Из других социальных рассказов отметим ночную картинку «У реки» (в «Geschichten aus Moll») и повесть «Bürgerlicher Tod», которые замечательны по глубоко-гуманной тенденции и по резкому напоминанию о несчастной судьбе «бедных людей», погибающих по милости жестокосердого и равнодушного общества. Во второй повести автор в горячем монологе молодого проповедника приводит мысли Томаса Карлейля о нравственном состоянии немецкого общества. Мы выше уже коснулись одной особенности каролатовской манеры: пластичности и одушевленности его описаний, при всей поразительной сжатости слога. Теперь укажем на другое оригинальное свойство Каролата. Между душевным миром его героев и окружающей природой существует тесная связь, полное созвучие. Природа у Каролата облечена в те же цвета и тоны, как и душевный строй его героев. Тем же приемом пользовались Шекспир, Байрон и другие великие поэты. Художественный реализм всегда занимает средину между прямым, обыденным реализмом и чистой символикой. В этом отношении особенно хороши сказка: «О короле, который трижды смеялся» и поэмы «Смерть Дон Жуана» и «Сфинкс». Если же душевное состояние и судьба героя не могут быть приведены в прямую связь с явлениями природы, то автор прибегает иногда к аналогиям, к символике в ее простейшей форме, как напр., в двух маленьких рассказах «Свечка» и «Ночная бабочка» (предлагаемых читателям «Сев.
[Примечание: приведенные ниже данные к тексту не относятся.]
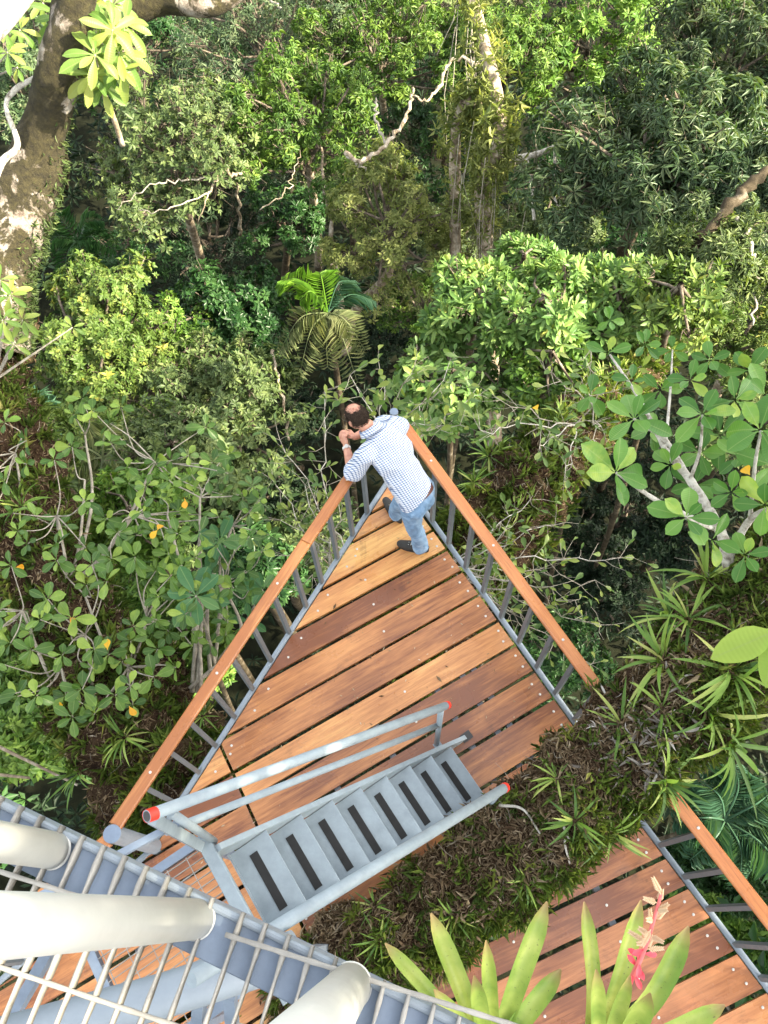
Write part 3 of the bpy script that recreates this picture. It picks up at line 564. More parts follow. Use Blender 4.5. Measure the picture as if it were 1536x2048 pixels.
# lower left limb running under the left railing and out to the big mossy trunk
tB, VB, FB, pB = limb('mossy_tree', 'huge moss and lichen covered trunk leaning across the upper left', 'tree',
    [tuple(P(u, v, z)) + (r,) for u, v, z, r in ((165, -60, 2.6, .17), (142, 30, 2.3, .17), (120, 130, 1.9, .18), (92, 250, 1.3, .215), (50, 390, .75, .30), (0, 530, .3, .38), (-40, 680, -.1, .5))], M_MOSSY, 8, .09, 48, fq=2.4)
tBm, VBm, FBm, _ = limb('epiphyte_limb', 'brown rooty limb running beneath the left railing down from the mossy trunk', 'tree limb',
    [tuple(P(u, v, z)) + (r,) for u, v, z, r in ((-50, 640, -.2, .50), (-45, 780, -.6, .52), (10, 950, -.9, .5), (95, 1150, -1.1, .48), (215, 1370, -1.2, .52), (330, 1540, -1.2, .55), (450, 1720, -1.2, .5), (620, 1950, -1.3, .5), (760, 2200, -1.4, .6))], M_SOIL, 12, .2)
dress(tBm, VBm, FBm, 33, 32000, 16000, .13)
def moss_fringe(t, V, F, seed):
    rg = np.random.default_rng(seed); p, nr = surf_samples(rg, V, F, 1800, lambda c, n: np.clip(n[:, 0], 0, 1) ** 3 * np.clip(1.0 - (c[:, 2] - .2) * .5, 0.02, 1))
    d = norm(nr + rg.normal(size=nr.shape) * .6 - [0, 0, .3]); nn = norm(np.cross(d, rg.normal(size=d.shape))); l = rg.uniform(.02, .09, 1800)
    a = leaves(p, d, nn, l, l * .12, .4, .3); o = obj('moss', a[0], a[1], L_OLIVE, t, rnd=np.repeat(rg.beta(2, 3, 1800), a[2])); o['kind'] = 'stuff'
moss_fringe(tB, VB, FB, 34)
# second pale limb left of it and a horizontal limb at the top edge
for rows, lab, sd, m in (([tuple(P(-40, 440, 1.2)) + (.06,), tuple(P(0, 330, 1.3)) + (.035,), tuple(P(35, 290, 1.4)) + (.028,), tuple(P(12, 215, 1.5)) + (.022,), tuple(P(30, 180, 1.6)) + (.028,), tuple(P(70, 155, 1.7)) + (.02,)], 'thin white limb at the left edge beside the mossy trunk', 51, M_TWIGW),
                     ([tuple(P(-80, 90, 3.2)) + (.10,), tuple(P(-10, 45, 3.2)) + (.095,), tuple(P(40, -10, 3.2)) + (.09,), tuple(P(90, -80, 3.2)) + (.09,)], 'sunlit white limb in the top left corner', 52, M_TWIGW),
                     ([tuple(P(150, 40, 1.6)) + (.22,), tuple(P(230, 22, 1.7)) + (.19,), tuple(P(330, -10, 1.8)) + (.17,), tuple(P(430, 0, 1.8)) + (.13,), tuple(P(560, -90, 1.9)) + (.12,)], 'reddish lichened limb along the top edge right of the umbrella leaves', 53, M_MOSSY)):
    limb('tree_limb', lab, 'tree limb', rows, m, sd, .05, 20)
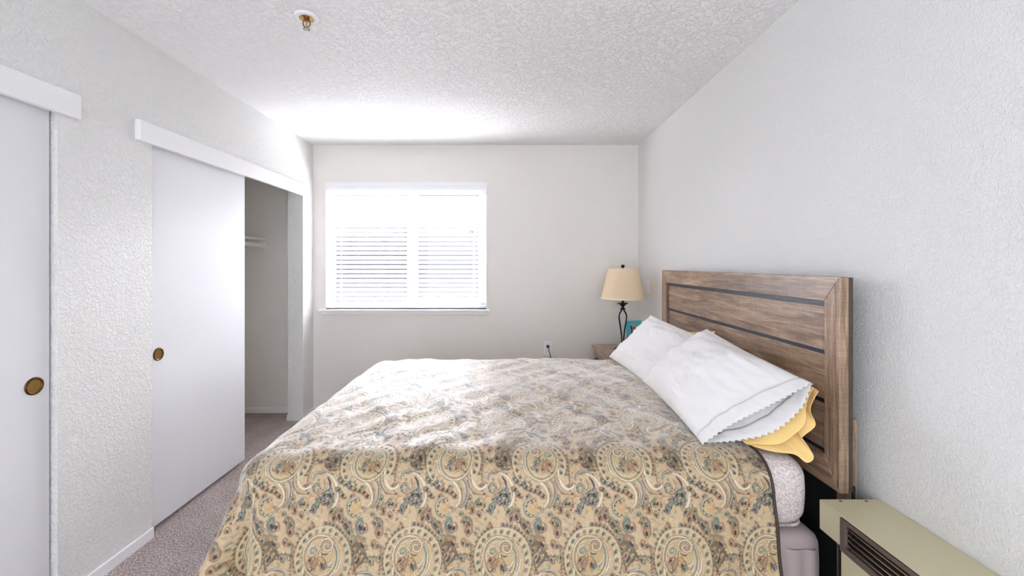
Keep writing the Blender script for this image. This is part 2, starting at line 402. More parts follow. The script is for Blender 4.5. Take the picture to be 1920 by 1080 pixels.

Вестн.»): в первом мы видим потухающее пламя, которое бьется и борется «подобно отверженной душе»; во втором, ночная бабочка устремляется прямо в прекрасный пылающий огонь, чтобы «с божественным упрямством» найти в нем верную смерть.
Нам остается еще сказать несколько слов о личности писателя. Принц Эмиль фон Шёнайх-Каролат ведет свой род от бывших владетельных князей Каролат-Бейтен в Силезии (с XVI века). Другой Шёнайх (Кристоф Оттон) за свою героическую поэму: «Арминий или освобожденная Германия», благодаря Готшеду, удостоился попасть в лауреаты (1752), но затем был совершенно забыт. Рано потеряв родителей, принц Каролат поступил в эльзасский кавалерийский полк, но скоро вышел в отставку. Война застала его уже в Цюрихе, где он слушал лекции у Шерра и Кинкеля. Затем Каролат много лет провел в Египте, Тунисе и южной Европе. В настоящее время он живет преимущественно в своем поместье в Польсгорде, в Дании, или в Газельдорфе, в Гольштинии. Он любит суровую природу и уединение, простых бесхитростных людей. «Там», пишет он, «я чувствую себя счастливее, нежели в салонах и при дворах».